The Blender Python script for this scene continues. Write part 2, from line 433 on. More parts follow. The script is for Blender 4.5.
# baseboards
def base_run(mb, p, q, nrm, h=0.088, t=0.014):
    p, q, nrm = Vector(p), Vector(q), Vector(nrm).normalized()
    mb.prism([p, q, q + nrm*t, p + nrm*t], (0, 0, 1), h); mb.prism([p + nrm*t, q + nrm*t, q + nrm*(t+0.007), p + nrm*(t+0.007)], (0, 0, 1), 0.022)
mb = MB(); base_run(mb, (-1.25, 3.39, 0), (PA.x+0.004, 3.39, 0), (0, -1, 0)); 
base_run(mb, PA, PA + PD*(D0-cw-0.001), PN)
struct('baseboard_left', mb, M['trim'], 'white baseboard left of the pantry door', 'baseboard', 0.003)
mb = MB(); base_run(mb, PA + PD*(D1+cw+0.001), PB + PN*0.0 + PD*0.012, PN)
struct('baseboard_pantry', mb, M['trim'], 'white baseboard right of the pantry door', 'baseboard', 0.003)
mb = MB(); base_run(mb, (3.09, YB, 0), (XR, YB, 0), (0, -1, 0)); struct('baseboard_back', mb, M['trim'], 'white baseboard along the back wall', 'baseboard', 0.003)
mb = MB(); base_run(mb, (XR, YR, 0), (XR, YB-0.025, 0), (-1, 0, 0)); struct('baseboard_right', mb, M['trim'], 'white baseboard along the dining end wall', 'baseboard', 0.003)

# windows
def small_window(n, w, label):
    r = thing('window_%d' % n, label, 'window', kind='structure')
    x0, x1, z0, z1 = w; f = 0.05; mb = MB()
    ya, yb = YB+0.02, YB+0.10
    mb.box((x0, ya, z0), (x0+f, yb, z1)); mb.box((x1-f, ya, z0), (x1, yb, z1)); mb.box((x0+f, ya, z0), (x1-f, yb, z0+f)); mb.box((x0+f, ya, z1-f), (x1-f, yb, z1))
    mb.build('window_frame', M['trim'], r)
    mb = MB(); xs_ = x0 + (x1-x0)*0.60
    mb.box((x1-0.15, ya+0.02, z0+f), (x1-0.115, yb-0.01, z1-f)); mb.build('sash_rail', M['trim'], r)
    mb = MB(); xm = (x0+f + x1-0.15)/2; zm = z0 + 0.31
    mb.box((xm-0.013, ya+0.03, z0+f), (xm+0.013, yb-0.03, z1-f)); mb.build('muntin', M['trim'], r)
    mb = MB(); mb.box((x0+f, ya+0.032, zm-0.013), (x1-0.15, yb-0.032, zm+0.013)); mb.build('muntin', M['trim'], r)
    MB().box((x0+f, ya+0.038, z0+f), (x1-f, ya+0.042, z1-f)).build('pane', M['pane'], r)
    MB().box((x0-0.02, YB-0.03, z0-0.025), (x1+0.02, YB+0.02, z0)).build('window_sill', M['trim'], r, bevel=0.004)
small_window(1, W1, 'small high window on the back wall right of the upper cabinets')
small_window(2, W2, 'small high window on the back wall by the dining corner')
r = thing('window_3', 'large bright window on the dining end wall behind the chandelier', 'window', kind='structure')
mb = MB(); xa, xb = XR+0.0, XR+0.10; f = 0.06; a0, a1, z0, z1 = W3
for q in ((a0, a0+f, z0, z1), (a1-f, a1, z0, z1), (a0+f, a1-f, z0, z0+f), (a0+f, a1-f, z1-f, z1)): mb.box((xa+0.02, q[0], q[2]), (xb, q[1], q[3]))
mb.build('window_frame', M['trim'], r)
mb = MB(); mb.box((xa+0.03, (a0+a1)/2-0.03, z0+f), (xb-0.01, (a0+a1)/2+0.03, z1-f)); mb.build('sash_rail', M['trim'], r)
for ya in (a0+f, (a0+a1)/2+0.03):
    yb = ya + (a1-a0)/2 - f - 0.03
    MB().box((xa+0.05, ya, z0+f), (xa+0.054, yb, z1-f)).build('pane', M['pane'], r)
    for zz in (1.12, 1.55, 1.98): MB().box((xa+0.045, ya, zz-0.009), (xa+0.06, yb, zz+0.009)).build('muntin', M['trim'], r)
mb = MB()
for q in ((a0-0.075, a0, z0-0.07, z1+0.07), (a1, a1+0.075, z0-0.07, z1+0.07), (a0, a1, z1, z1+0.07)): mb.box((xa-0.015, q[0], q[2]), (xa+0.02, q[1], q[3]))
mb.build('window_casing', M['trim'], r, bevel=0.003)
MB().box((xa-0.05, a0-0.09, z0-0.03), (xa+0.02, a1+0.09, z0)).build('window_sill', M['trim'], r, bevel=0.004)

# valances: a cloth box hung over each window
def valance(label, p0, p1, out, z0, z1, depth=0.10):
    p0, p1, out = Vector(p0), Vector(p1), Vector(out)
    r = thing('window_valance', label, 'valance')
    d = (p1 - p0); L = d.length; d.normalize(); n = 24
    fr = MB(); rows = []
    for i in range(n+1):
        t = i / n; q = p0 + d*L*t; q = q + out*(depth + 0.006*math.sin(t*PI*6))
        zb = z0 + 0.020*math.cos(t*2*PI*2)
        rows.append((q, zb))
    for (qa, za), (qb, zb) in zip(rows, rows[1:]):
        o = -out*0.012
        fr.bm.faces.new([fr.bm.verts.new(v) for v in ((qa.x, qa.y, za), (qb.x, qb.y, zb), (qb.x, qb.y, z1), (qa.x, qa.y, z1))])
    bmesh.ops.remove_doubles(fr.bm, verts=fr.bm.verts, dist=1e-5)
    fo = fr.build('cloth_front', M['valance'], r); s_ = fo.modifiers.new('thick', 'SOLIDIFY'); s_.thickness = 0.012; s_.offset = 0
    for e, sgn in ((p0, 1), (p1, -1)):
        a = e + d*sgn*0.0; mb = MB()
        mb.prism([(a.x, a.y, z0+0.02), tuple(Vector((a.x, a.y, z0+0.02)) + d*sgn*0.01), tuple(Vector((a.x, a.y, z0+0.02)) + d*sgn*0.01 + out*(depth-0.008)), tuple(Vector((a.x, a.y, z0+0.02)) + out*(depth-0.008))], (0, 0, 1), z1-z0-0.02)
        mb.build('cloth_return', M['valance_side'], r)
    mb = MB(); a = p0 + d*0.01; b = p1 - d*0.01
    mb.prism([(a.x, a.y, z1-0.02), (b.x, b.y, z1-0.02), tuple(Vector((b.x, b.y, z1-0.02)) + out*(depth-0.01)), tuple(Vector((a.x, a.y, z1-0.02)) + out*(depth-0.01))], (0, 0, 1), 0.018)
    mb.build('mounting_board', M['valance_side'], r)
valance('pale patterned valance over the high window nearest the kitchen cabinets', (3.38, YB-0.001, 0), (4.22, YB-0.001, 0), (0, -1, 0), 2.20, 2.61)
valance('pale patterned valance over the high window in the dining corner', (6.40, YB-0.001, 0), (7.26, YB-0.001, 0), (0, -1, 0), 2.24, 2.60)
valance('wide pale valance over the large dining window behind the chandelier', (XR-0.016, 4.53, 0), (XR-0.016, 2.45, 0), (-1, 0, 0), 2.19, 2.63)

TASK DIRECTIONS
Return every line of the material exactly.

TASK SOLUTION
The Blender Python script for this scene continues. Write part 2, from line 433 on. More parts follow. The script is for Blender 4.5.
# baseboards
def base_run(mb, p, q, nrm, h=0.088, t=0.014):
    p, q, nrm = Vector(p), Vector(q), Vector(nrm).normalized()
    mb.prism([p, q, q + nrm*t, p + nrm*t], (0, 0, 1), h); mb.prism([p + nrm*t, q + nrm*t, q + nrm*(t+0.007), p + nrm*(t+0.007)], (0, 0, 1), 0.022)
mb = MB(); base_run(mb, (-1.25, 3.39, 0), (PA.x+0.004, 3.39, 0), (0, -1, 0)); 
base_run(mb, PA, PA + PD*(D0-cw-0.001), PN)
struct('baseboard_left', mb, M['trim'], 'white baseboard left of the pantry door', 'baseboard', 0.003)
mb = MB(); base_run(mb, PA + PD*(D1+cw+0.001), PB + PN*0.0 + PD*0.012, PN)
struct('baseboard_pantry', mb, M['trim'], 'white baseboard right of the pantry door', 'baseboard', 0.003)
mb = MB(); base_run(mb, (3.09, YB, 0), (XR, YB, 0), (0, -1, 0)); struct('baseboard_back', mb, M['trim'], 'white baseboard along the back wall', 'baseboard', 0.003)
mb = MB(); base_run(mb, (XR, YR, 0), (XR, YB-0.025, 0), (-1, 0, 0)); struct('baseboard_right', mb, M['trim'], 'white baseboard along the dining end wall', 'baseboard', 0.003)

# windows
def small_window(n, w, label):
    r = thing('window_%d' % n, label, 'window', kind='structure')
    x0, x1, z0, z1 = w; f = 0.05; mb = MB()
    ya, yb = YB+0.02, YB+0.10
    mb.box((x0, ya, z0), (x0+f, yb, z1)); mb.box((x1-f, ya, z0), (x1, yb, z1)); mb.box((x0+f, ya, z0), (x1-f, yb, z0+f)); mb.box((x0+f, ya, z1-f), (x1-f, yb, z1))
    mb.build('window_frame', M['trim'], r)
    mb = MB(); xs_ = x0 + (x1-x0)*0.60
    mb.box((x1-0.15, ya+0.02, z0+f), (x1-0.115, yb-0.01, z1-f)); mb.build('sash_rail', M['trim'], r)
    mb = MB(); xm = (x0+f + x1-0.15)/2; zm = z0 + 0.31
    mb.box((xm-0.013, ya+0.03, z0+f), (xm+0.013, yb-0.03, z1-f)); mb.build('muntin', M['trim'], r)
    mb = MB(); mb.box((x0+f, ya+0.032, zm-0.013), (x1-0.15, yb-0.032, zm+0.013)); mb.build('muntin', M['trim'], r)
    MB().box((x0+f, ya+0.038, z0+f), (x1-f, ya+0.042, z1-f)).build('pane', M['pane'], r)
    MB().box((x0-0.02, YB-0.03, z0-0.025), (x1+0.02, YB+0.02, z0)).build('window_sill', M['trim'], r, bevel=0.004)
small_window(1, W1, 'small high window on the back wall right of the upper cabinets')
small_window(2, W2, 'small high window on the back wall by the dining corner')
r = thing('window_3', 'large bright window on the dining end wall behind the chandelier', 'window', kind='structure')
mb = MB(); xa, xb = XR+0.0, XR+0.10; f = 0.06; a0, a1, z0, z1 = W3
for q in ((a0, a0+f, z0, z1), (a1-f, a1, z0, z1), (a0+f, a1-f, z0, z0+f), (a0+f, a1-f, z1-f, z1)): mb.box((xa+0.02, q[0], q[2]), (xb, q[1], q[3]))
mb.build('window_frame', M['trim'], r)
mb = MB(); mb.box((xa+0.03, (a0+a1)/2-0.03, z0+f), (xb-0.01, (a0+a1)/2+0.03, z1-f)); mb.build('sash_rail', M['trim'], r)
for ya in (a0+f, (a0+a1)/2+0.03):
    yb = ya + (a1-a0)/2 - f - 0.03
    MB().box((xa+0.05, ya, z0+f), (xa+0.054, yb, z1-f)).build('pane', M['pane'], r)
    for zz in (1.12, 1.55, 1.98): MB().box((xa+0.045, ya, zz-0.009), (xa+0.06, yb, zz+0.009)).build('muntin', M['trim'], r)
mb = MB()
for q in ((a0-0.075, a0, z0-0.07, z1+0.07), (a1, a1+0.075, z0-0.07, z1+0.07), (a0, a1, z1, z1+0.07)): mb.box((xa-0.015, q[0], q[2]), (xa+0.02, q[1], q[3]))
mb.build('window_casing', M['trim'], r, bevel=0.003)
MB().box((xa-0.05, a0-0.09, z0-0.03), (xa+0.02, a1+0.09, z0)).build('window_sill', M['trim'], r, bevel=0.004)

# valances: a cloth box hung over each window
def valance(label, p0, p1, out, z0, z1, depth=0.10):
    p0, p1, out = Vector(p0), Vector(p1), Vector(out)
    r = thing('window_valance', label, 'valance')
    d = (p1 - p0); L = d.length; d.normalize(); n = 24
    fr = MB(); rows = []
    for i in range(n+1):
        t = i / n; q = p0 + d*L*t; q = q + out*(depth + 0.006*math.sin(t*PI*6))
        zb = z0 + 0.020*math.cos(t*2*PI*2)
        rows.append((q, zb))
    for (qa, za), (qb, zb) in zip(rows, rows[1:]):
        o = -out*0.012
        fr.bm.faces.new([fr.bm.verts.new(v) for v in ((qa.x, qa.y, za), (qb.x, qb.y, zb), (qb.x, qb.y, z1), (qa.x, qa.y, z1))])
    bmesh.ops.remove_doubles(fr.bm, verts=fr.bm.verts, dist=1e-5)
    fo = fr.build('cloth_front', M['valance'], r); s_ = fo.modifiers.new('thick', 'SOLIDIFY'); s_.thickness = 0.012; s_.offset = 0
    for e, sgn in ((p0, 1), (p1, -1)):
        a = e + d*sgn*0.0; mb = MB()
        mb.prism([(a.x, a.y, z0+0.02), tuple(Vector((a.x, a.y, z0+0.02)) + d*sgn*0.01), tuple(Vector((a.x, a.y, z0+0.02)) + d*sgn*0.01 + out*(depth-0.008)), tuple(Vector((a.x, a.y, z0+0.02)) + out*(depth-0.008))], (0, 0, 1), z1-z0-0.02)
        mb.build('cloth_return', M['valance_side'], r)
    mb = MB(); a = p0 + d*0.01; b = p1 - d*0.01
    mb.prism([(a.x, a.y, z1-0.02), (b.x, b.y, z1-0.02), tuple(Vector((b.x, b.y, z1-0.02)) + out*(depth-0.01)), tuple(Vector((a.x, a.y, z1-0.02)) + out*(depth-0.01))], (0, 0, 1), 0.018)
    mb.build('mounting_board', M['valance_side'], r)
valance('pale patterned valance over the high window nearest the kitchen cabinets', (3.38, YB-0.001, 0), (4.22, YB-0.001, 0), (0, -1, 0), 2.20, 2.61)
valance('pale patterned valance over the high window in the dining corner', (6.40, YB-0.001, 0), (7.26, YB-0.001, 0), (0, -1, 0), 2.24, 2.60)
valance('wide pale valance over the large dining window behind the chandelier', (XR-0.016, 4.53, 0), (XR-0.016, 2.45, 0), (-1, 0, 0), 2.19, 2.63)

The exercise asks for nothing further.